Gobernar es decidir y nada más. Tomar decisiones acerca de los problemas cuasi infinitos de un país y los recursos siempre limitados. En términos generales, no es que al gobierno de un municipio o un país no le importe un problema público, sino que al jalar la cobija para un lado se descobija otro. Los economistas llaman a este fenómeno de la cobija el costo de oportunidad. Dado que no tenemos dinero infinito, invertir recursos en cambiar las escaleras del Metro implica no destinar esos fondos a otros problemas. Ahí radica la médula de gobernar. ¿Qué importa más o qué es más urgente? Podemos meterle anécdotas y también cifras, y de todos modos será complicado llegar a un acuerdo sobre dónde poner nuestras fichas y qué cosas dejamos descobijadas al hacerlo.
Los cambios drásticos que se han dado en la vida pública mexicana recientemente son un ejemplo claro. El argumento para desaparecer fideicomisos de ciencia u organismos enfocados en la transparencia o competencia económica fue que son muy caros de mantener y no sirven para gran cosa. El predicado de esa primera parte de la narrativa es que resulta mejor invertir en otras áreas más prioritarias. Parte de la popularidad de decisiones como éstas radica en la manera en que se plantean como dilemas: ¿qué preferimos, una organización pública que se encarga de que otras organizaciones públicas digan cómo usan los recursos… o mejor usar todo ese dinero en programas sociales que asignan recursos directamente a todos los mexicanos? Uno puede pensar que al fin ni se usaban mucho los datos y la transparencia no aporta gran cosa en la región más transparente.
Viri Ríos le llama a este cúmulo de decisiones en este preciso momento el año en el que todo cambió.
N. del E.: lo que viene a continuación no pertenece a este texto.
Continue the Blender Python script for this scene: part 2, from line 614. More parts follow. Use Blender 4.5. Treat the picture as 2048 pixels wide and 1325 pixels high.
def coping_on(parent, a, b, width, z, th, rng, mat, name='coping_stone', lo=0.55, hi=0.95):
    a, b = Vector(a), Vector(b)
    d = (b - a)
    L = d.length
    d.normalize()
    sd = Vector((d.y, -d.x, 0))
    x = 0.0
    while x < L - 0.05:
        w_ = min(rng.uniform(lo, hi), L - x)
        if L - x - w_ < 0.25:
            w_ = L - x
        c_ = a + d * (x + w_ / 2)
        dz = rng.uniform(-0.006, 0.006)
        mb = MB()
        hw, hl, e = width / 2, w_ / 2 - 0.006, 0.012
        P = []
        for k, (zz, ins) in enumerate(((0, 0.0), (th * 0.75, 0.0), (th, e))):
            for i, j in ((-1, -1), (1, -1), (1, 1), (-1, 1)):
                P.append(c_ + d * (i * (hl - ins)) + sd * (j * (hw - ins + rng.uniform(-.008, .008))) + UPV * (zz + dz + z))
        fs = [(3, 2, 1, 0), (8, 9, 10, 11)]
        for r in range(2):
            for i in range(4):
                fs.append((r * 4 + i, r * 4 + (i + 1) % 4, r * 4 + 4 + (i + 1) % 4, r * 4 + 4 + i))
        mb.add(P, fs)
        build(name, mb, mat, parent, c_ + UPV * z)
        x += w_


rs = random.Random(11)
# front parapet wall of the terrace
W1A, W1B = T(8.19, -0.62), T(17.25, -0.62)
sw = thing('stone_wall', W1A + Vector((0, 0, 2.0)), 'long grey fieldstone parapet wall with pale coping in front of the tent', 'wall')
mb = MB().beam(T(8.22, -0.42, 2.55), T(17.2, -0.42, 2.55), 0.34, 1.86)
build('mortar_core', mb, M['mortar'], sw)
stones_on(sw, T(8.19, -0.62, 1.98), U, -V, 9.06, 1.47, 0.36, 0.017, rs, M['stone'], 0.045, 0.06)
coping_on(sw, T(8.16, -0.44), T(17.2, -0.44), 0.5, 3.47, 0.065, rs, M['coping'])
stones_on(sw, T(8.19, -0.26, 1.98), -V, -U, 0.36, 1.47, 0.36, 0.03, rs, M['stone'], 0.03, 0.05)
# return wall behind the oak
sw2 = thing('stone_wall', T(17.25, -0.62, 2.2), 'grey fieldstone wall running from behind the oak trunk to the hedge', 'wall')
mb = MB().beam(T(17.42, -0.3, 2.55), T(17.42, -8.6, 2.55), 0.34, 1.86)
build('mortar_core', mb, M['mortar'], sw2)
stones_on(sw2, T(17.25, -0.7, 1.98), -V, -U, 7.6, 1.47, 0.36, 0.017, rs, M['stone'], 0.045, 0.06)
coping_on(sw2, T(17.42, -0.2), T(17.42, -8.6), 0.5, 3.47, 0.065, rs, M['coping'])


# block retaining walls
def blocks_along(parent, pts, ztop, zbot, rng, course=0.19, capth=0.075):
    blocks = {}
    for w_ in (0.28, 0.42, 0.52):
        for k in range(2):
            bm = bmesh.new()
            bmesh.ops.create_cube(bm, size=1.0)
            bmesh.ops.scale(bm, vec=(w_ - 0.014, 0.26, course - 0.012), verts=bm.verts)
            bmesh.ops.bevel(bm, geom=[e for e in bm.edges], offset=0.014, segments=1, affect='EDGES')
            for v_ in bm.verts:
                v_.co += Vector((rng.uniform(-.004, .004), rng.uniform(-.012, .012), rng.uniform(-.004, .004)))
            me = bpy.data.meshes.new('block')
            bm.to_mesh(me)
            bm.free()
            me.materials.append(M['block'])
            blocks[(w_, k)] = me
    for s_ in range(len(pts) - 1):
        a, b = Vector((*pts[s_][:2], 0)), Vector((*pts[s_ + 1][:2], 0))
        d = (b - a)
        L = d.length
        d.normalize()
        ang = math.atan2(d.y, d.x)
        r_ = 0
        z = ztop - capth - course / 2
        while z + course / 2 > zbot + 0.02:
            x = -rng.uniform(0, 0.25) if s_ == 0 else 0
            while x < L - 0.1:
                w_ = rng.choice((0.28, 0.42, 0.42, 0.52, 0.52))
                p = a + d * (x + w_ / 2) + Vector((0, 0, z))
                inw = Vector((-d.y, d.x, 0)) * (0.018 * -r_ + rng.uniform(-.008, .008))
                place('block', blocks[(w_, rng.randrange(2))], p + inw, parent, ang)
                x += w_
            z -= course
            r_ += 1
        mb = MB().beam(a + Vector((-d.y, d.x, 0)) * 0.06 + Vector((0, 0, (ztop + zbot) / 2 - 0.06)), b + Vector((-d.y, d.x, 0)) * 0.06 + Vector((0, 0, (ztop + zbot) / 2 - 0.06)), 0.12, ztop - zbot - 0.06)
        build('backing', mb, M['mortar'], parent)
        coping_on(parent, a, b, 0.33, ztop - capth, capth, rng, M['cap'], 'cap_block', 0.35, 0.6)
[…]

Aunque concuerdo con su lectura respecto de la magnitud de estos cambios, no comparto del todo el optimismo con el que los mira. En una cosa tiene toda la razón: veníamos de un pasado de canallas que convirtieron a la gobernanza en sinónimo de compadrazgos, corrupción, impunidad y obediencia. Fueron años de abuso a mansalva tan largos que se entiende que la ciudadanía no quiera saber nada de ese pasado. Ni siquiera los pequeños triunfos que se dieron pese a esos canallas y partidos hegemónicos. Victorias ciudadanas cuya única manera de perdurar fue, vaya cosa, protegerlas en organismos autónomos y fondos estrictamente destinados a algunos rubros. Claro que todo tiene sus claroscuros y uno puede encontrarle fallas a todo. Si los organismos autónomos eran ineficientes, arreglarlos suena un poco menos caro que destruirlos, a menos de que la pregunta sea la misma: ¿verdad que preferimos olvidarnos de ese viejo pasado y ahorrarnos ese dinero de cosas que no hacen nada útil y mejor invertirlo en lo verdaderamente importante? Uno tendría que ser traidor de veras para no decir que sí a tal cuestionamiento.
Decisiones de este calado se han defendido desde varios ángulos. Uno de ellos es que otros países más desarrollados y, en principio, “igual o más de democráticos”, han seguido este camino. Tener organizaciones autónomas de acceso a la información y, después de algún tiempo, recentralizar algunas decisiones para que los gobiernos puedan dar golpes de timón necesarios. Hasta ahí, todo bien. El problema es que importa mucho el momento en que esos países han tomado tales decisiones. Como dice una broma vieja en la ciencia política: lo difícil de un estado de derecho son los primeros quinientos años. Aunque países miembros de la Organización para la Cooperación y Desarrollo Económico (OCDE) se citen como ejemplos de países desarrollados que tuvieron a bien desaparecer organismos autónomos, no se dice que esos países son harto distintos que México. Porque no es lo mismo recentralizar las tareas de transparencia en Noruega o el Reino Unido que en México. Porque gobernar es harto distinto aquí que allá, aunque en todos lados se cuezan habas. La cobija no mide lo mismo y hay distintas cosas descobijadas aquí y allá.
Los problemas y recursos sobre los que se toman decisiones —se gobierna— en un lugar y en otros son muy distintos, aunque tengan el mismo nombre.
Sirva una última idea como coda de este texto: esos órganos autónomos que son muy caros y sirven para poco fueron una parte del combustible que le dio vida al movimiento que ahora mantiene el poder. Claro que gobernar es decidir y decidir es priorizar, y uno bien puede pensar que la cobija es prestada y ahora las prioridades son otras.